Trudne warunki w portugalskiej drugiej lidze
Całe zdarzenie relacjonuje dziennik “Record”. Mecz drugiej ligi portugalskiej pomiędzy Oliveirense a Felgueiras odbywał się w trudnych warunkach atmosferycznych – wiał silny wiatr i padał rzęsisty deszcz, którego konsekwencją były uszkodzenia murawy obiekty Carlosa Osório.
Wody było tak dużo, że nie tylko pojawiły się spore zabłocenia, ale także wytarła się część linii.

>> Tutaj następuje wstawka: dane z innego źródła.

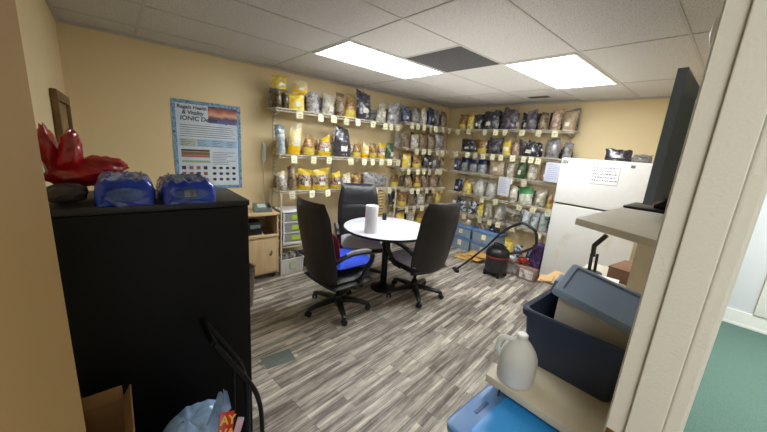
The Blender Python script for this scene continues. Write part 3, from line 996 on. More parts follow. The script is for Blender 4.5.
# ---------------------------------------------------------------- office chairs
def make_chair(label, loc, rz, base_rot, seat_mat, group, sdz=0.0, adz=0.0):
    """seat faces local +y; origin on the floor under the column"""
    t = thing('office_chair', label, 'chair', loc, rz, group)
    D = adz
    m = MB()
    m.lathe([(.045, .085), (.05, .10), (.045, .13), (.034, .15)], 16)
    m.build('base_hub', M_blkplastic, t)
    for k in range(5):
        a = base_rot + 2 * PI * k / 5
        ca, sa = math.cos(a), math.sin(a)
        m = MB()
        rings = []
        for r_, w_, zt, zb in ((.03, .036, .135, .09), (.12, .030, .13, .088), (.24, .024, .108, .075), (.31, .02, .088, .062), (.325, .015, .08, .064)):
            px, py = -sa, ca
            rings.append([(ca * r_ + px * w_, sa * r_ + py * w_, zb), (ca * r_ + px * w_, sa * r_ + py * w_, zt - .008), (ca * r_ + px * w_ * .6, sa * r_ + py * w_ * .6, zt),
                          (ca * r_ - px * w_ * .6, sa * r_ - py * w_ * .6, zt), (ca * r_ - px * w_, sa * r_ - py * w_, zt - .008), (ca * r_ - px * w_, sa * r_ - py * w_, zb)])
        m.loft(rings)
        lg = m.build('base_leg', M_blkplastic, t)
        m = MB()
        cx_, cy_ = ca * .315, sa * .315
        b2 = a + .7 + k * 1.3
        tx, ty = math.cos(b2), math.sin(b2)
        for s in (-1, 1):
            c0 = Vector((cx_ + tx * .006 * s, cy_ + ty * .006 * s, .028)); c1 = Vector((cx_ + tx * .026 * s, cy_ + ty * .026 * s, .028))
            m.tube([c0, c0.lerp(c1, .2), c0.lerp(c1, .8), c1], [.022, .027, .027, .02], 14)
        m.rod((cx_, cy_, .03), (cx_, cy_, .075), .009, 8)
        m.build('caster', M_blkplastic, lg)
    m = MB()
    m.lathe([(.03, .13), (.03, .22 + sdz), (.019, .225 + sdz), (.019, .37 + sdz)], 14)
    m.build('gas_column', M_blkmetal, t)
    m = MB()
    m.box((-.09, -.14, .355 + sdz), (.09, .12, .40 + sdz), bev=.012)
    m.tube([(.08, .02, .375 + sdz), (.2, .03, .37 + sdz), (.25, .03, .375 + sdz)], .007, 8)
    m.build('tilt_mechanism', M_blkplastic, t)
    m = MB(); m.shell(pad_fn(.53, .52, .075, .425 + sdz, 6, .2), 14, 12); m.build('seat_pan', M_leatherback, t)
    m = MB(); m.shell(pad_fn(.50, .50, .10, .475 + sdz, 5, .35), 14, 12); m.build('seat', seat_mat, t)

    def back(u, v, s):
        z = .345 + .795 * v
        w = .255 * (1 + .05 * math.sin(PI * v) - .10 * max(0, v - .7) / .3 - .06 * max(0, .2 - v) / .2)
        yc = -.225 - .02 * math.sin(PI * v * .8) - .14 * v ** 1.4
        cupped = .045 * u * u
        e = max(0.0, 1 - abs(u) ** 5) ** .5 * max(0.0, 1 - abs(2 * v - 1) ** 7) ** .5
        th = (.052 if s > 0 else .042)
        y = yc + cupped + s * th * e
        if s > 0:     # quilted front: two cross seams
            for q in (.34, .66):
                y -= .014 * math.exp(-((v - q) / .018) ** 2) * (1 - abs(u) ** 4)
            y += .012 * math.exp(-((v - .82) / .1) ** 2)
        k = 1 - .05 * u * u * (2 * v - 1) ** 4
        return (u * w * k, y, z)
    m = MB(); m.shell(back, 16, 30, lambda u, v, s: 0 if s > 0 or v > .93 else 1)
    m.build('backrest', [M_leather, M_leatherback], t)
    for s in (-1, 1):
        m = MB()
        path = [(.235, -.23, .60), (.285, -.19, .655), (.30, -.10, .685), (.305, .02, .69), (.303, .12, .672), (.295, .175, .63), (.285, .17, .57), (.275, .12, .49), (.265, .05, .425), (.22, -.02, .40)]
        pts = [Vector((s * x, y, z)) for x, y, z in [(x, y, z - .03 * (z > .45) + (adz if z > .45 else sdz)) for x, y, z in path]]
        # flat strap cross-section
        rings = []
        for i, p in enumerate(pts):
            tg = (pts[min(i + 1, len(pts) - 1)] - pts[max(i - 1, 0)]).normalized()
            sx = Vector((1, 0, 0)); n_ = tg.cross(sx).normalized(); w_ = .026; h_ = .014
            ring = [p + sx * w_ * a + n_ * h_ * b for a, b in ((-1, -.5), (-.7, -1), (.7, -1), (1, -.5), (1, .5), (.7, 1), (-.7, 1), (-1, .5))]
            rings.append([tuple(q) for q in ring])
        m.loft(rings)
        ar = m.build('armrest', M_blkplastic, t)
        m = MB()
        m.tube([(s * .296, -.14, .662 + D), (s * .302, -.08, .673 + D), (s * .305, .02, .676 + D), (s * .303, .1, .665 + D), (s * .30, .14, .65 + D)], [.012, .017, .018, .017, .01], 10)
        m.build('arm_pad', M_armpad, ar)
    return t

G_ch = 'office chairs round the table'
make_chair('black office chair with blue seat pad and red back cushion', (-2.41, 1.60, 0), R(3), R(196 - 3), M_leather, G_ch, -.07, .03)
make_chair('black high-back office chair facing out from between the table and the shelves', (-2.95, 2.26, 0), R(-117), R(7 + 36 + 117), M_greyseat, G_ch, -.02, 0)
make_chair('black office chair with pale empty seat, turned toward the table, nearest the vacuum', (-2.2, 2.50, 0), R(84), R(-35 - 84), M_greyseat, G_ch, -.03, 0)

m = MB(); m.shell(pad_fn(.46, .46, .07, 0, 4, .4), 12, 12)
o = tag(m.build('seat_cushion', M_blue), 'royal blue seat pad on the office chair closest to the doorway', 'cushion'); o.location = (-2.405, 1.655, .532); o.rotation_euler = (0, 0, R(3))
m = MB(); m.shell(pad_fn(.38, .25, .07, 0, 3, .4), 12, 12)
o = tag(m.build('back_cushion', M_redc), 'dark red cushion leaning against the office chair backrest', 'cushion'); o.location = (-2.40, 1.458, .705); o.rotation_euler = (R(100), 0, R(3))

# ---------------------------------------------------------------- round table
t = thing('round_table', 'round white-topped pedestal table with black edge among the office chairs', 'table', (-2.52, 2.31, 0))
m = MB(); m.lathe([(.485, .722), (.495, .727), (.495, .747), (.488, .75)], 56); m.build('tabletop', M_tabletop, t)
m = MB()
m.lathe([(.494, .722), (.5, .724), (.5, .744), (.494, .746)], 56, cap0=False, cap1=False); m.build('edge_band', M_blkplastic, t)
m = MB(); m.lathe([(.17, .715), (.17, .722)], 20); m.lathe([(.038, .06), (.038, .70), (.09, .716)], 18); m.build('column', M_blkmetal, t)
m = MB(); m.lathe([(.15, 0), (.155, .008), (.15, .022), (.08, .04), (.045, .06)], 28); m.build('pedestal_base', M_blkmetal, t)

t = thing('paper_towel_roll', 'white paper towel roll standing on the round white table', 'paper towel', (-2.43, 1.99, .75))
m = MB(); m.lathe([(.02, 0), (.064, .001), (.066, .006), (.066, .282), (.064, .287), (.02, .287)], 28, cap0=False, cap1=False); m.build('towel_roll', M_paper, t)
m = MB(); m.lathe([(.021, .001), (.021, .286)], 16, cap0=False, cap1=False); m.build('core_tube', M_card, t)
t = thing('marker_tub', 'small black canister near the far edge of the round table', 'canister', (-2.80, 2.50, .75))
m = MB(); m.lathe([(.025, 0), (.026, .004), (.026, .065), (.022, .07)], 16); m.build('canister_body', M_blkplastic, t)
m = MB(); m.lathe([(.024, .07), (.024, .084), (.02, .088)], 16); m.build('cap', M_steeldark, t)

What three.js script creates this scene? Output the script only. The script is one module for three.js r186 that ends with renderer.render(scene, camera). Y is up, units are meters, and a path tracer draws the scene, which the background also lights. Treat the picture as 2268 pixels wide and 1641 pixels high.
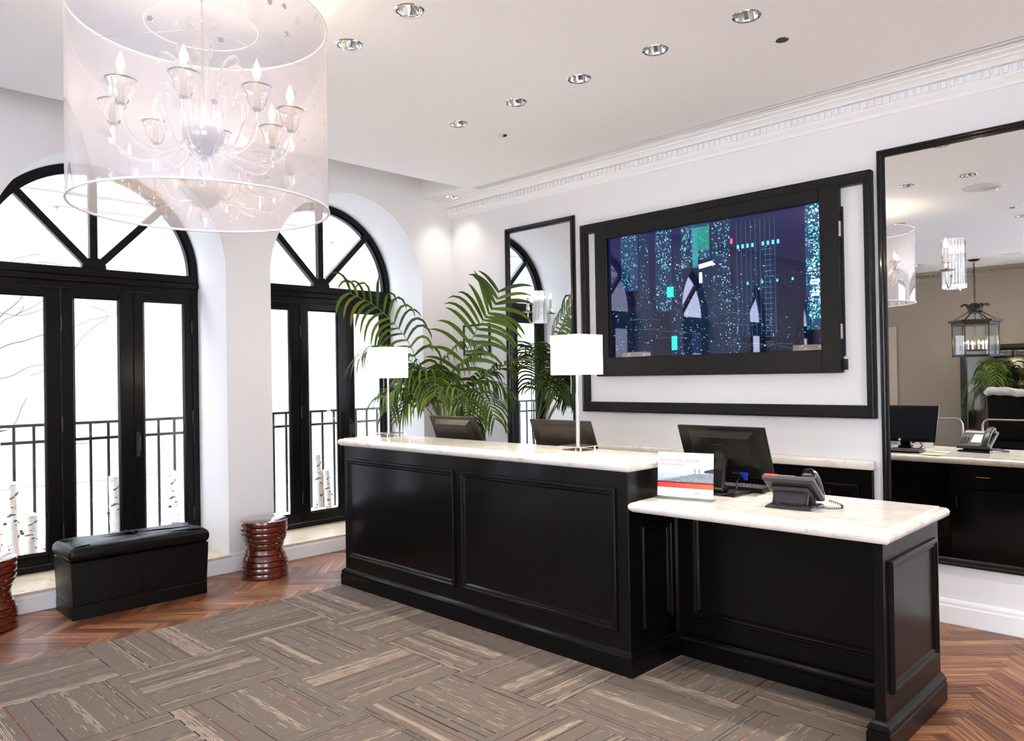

Zdarzenie miało miejsce jeszcze przed pierwszym gwizdkiem, dlatego czym prędzej należało znaleźć sposób na to, jak doprowadzić do rozpoczęcia spotkania.
Użyto mleka do malowania linii
Z pomocą ekipie technicznej przyszło… pełnotłuste mleko. – To technika stosowana również w Premier League. Używa się mleka pełnotłustego ze względu na zawartość laktozy i tłuszczu, które nie rozkładają się w wodzie, w wyniku czego pozostaje guma, która uwidocznia linię – wyjaśnił klub.
Jak się później okazało, metoda dała oczekiwany skutek – mecz mógł się rozpocząć, a teoretycznie prowizoryczne malowanie zdołało wytrzymać dalsze opady. Ostatnie w tabeli Oliveirense nie miało jednak szczęścia, ponieważ przegrało to spotkanie 0:3.